■ Exercise details: Please copy the lines below exactly, from the first one through the line showing "V3 = Vector".

>>>>

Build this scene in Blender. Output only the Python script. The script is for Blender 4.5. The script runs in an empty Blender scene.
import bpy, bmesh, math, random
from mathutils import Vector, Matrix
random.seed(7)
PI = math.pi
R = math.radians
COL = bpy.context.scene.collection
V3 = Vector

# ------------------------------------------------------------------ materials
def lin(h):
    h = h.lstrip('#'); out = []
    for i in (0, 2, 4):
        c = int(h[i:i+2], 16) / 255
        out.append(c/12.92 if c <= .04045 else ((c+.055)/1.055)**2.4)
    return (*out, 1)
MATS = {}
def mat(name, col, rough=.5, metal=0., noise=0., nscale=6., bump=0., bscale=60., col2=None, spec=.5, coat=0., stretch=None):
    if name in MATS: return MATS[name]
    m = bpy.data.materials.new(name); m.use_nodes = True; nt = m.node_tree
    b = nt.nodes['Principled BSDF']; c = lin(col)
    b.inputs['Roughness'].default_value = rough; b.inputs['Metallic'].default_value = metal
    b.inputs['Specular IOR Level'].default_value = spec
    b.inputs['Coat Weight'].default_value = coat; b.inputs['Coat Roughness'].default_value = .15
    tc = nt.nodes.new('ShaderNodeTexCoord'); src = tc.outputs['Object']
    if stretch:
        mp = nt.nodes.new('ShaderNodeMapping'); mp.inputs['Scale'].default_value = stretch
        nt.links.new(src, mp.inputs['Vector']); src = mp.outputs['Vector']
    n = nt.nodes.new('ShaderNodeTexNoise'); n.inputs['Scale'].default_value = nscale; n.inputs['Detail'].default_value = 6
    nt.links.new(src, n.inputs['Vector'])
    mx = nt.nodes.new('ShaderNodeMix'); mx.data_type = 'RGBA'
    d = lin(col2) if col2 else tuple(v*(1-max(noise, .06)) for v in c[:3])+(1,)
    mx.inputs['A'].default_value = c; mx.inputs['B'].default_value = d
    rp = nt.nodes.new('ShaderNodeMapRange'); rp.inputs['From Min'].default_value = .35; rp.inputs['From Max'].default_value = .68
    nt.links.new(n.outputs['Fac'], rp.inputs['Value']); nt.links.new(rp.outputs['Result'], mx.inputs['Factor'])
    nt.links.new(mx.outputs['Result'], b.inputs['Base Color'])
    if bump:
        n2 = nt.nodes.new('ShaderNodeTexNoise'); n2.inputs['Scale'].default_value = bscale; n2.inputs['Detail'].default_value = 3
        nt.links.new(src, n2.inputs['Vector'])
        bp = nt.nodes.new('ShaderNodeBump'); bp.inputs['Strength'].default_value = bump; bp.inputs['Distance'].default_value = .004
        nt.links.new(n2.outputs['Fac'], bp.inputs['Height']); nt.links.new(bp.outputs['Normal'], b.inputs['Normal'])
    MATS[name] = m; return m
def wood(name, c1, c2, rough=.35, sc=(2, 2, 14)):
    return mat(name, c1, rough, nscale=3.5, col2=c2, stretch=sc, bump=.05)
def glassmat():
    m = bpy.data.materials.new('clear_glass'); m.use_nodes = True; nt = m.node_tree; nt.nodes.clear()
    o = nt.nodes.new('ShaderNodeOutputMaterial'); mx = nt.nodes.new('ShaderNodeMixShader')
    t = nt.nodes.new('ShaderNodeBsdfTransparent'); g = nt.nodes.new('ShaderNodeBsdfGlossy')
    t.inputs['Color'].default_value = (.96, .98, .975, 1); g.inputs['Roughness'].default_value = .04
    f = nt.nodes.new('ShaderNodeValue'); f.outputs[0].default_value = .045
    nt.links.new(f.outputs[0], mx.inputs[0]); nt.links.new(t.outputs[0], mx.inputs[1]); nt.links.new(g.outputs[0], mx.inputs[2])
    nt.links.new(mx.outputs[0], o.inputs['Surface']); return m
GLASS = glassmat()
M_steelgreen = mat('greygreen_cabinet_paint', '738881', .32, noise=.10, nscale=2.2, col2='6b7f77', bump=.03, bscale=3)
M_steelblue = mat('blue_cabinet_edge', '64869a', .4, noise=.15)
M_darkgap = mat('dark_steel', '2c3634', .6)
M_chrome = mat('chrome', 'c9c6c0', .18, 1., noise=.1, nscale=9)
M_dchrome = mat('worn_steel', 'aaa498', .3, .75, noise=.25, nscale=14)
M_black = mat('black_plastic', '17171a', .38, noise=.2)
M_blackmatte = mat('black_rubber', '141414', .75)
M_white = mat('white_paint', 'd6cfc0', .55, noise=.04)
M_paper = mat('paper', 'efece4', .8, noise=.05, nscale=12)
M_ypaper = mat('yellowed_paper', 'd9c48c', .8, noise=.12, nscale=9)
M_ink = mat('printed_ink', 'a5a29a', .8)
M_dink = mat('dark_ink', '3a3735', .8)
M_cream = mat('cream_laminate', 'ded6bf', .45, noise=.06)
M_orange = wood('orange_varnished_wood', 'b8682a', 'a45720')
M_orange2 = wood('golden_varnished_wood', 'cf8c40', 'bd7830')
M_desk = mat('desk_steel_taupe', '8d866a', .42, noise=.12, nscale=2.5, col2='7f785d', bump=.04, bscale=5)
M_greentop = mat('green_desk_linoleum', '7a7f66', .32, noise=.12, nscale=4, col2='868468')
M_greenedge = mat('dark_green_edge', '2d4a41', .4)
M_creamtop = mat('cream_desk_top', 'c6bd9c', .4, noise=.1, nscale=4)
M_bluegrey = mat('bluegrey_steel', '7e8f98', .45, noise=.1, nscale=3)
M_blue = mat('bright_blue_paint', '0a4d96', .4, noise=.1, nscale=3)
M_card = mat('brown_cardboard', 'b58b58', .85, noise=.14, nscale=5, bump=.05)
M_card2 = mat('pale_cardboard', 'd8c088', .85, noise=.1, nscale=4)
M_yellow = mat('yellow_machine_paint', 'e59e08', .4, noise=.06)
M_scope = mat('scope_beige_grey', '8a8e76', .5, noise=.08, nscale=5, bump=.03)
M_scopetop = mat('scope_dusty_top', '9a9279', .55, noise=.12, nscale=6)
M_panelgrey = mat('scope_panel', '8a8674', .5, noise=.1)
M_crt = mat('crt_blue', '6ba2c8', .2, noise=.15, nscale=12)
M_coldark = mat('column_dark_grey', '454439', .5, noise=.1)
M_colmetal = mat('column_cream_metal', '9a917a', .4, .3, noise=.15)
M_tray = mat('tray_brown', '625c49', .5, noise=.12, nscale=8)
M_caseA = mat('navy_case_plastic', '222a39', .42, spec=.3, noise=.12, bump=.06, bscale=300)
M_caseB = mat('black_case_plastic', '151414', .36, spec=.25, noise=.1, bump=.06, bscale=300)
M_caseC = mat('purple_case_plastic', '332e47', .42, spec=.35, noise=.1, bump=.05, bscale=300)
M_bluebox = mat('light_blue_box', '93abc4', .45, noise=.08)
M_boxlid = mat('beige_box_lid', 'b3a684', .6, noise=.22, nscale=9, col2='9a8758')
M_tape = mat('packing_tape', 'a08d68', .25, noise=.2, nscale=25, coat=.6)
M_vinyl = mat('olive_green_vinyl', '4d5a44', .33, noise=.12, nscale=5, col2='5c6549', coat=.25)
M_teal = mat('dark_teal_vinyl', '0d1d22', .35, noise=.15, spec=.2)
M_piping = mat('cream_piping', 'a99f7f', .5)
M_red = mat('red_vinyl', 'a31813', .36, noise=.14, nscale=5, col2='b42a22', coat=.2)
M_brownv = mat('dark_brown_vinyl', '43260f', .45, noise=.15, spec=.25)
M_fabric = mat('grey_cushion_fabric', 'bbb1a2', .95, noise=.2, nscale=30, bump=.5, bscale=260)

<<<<

■ Exercise result:
Build this scene in Blender. Output only the Python script. The script is for Blender 4.5. The script runs in an empty Blender scene.
import bpy, bmesh, math, random
from mathutils import Vector, Matrix
random.seed(7)
PI = math.pi
R = math.radians
COL = bpy.context.scene.collection
V3 = Vector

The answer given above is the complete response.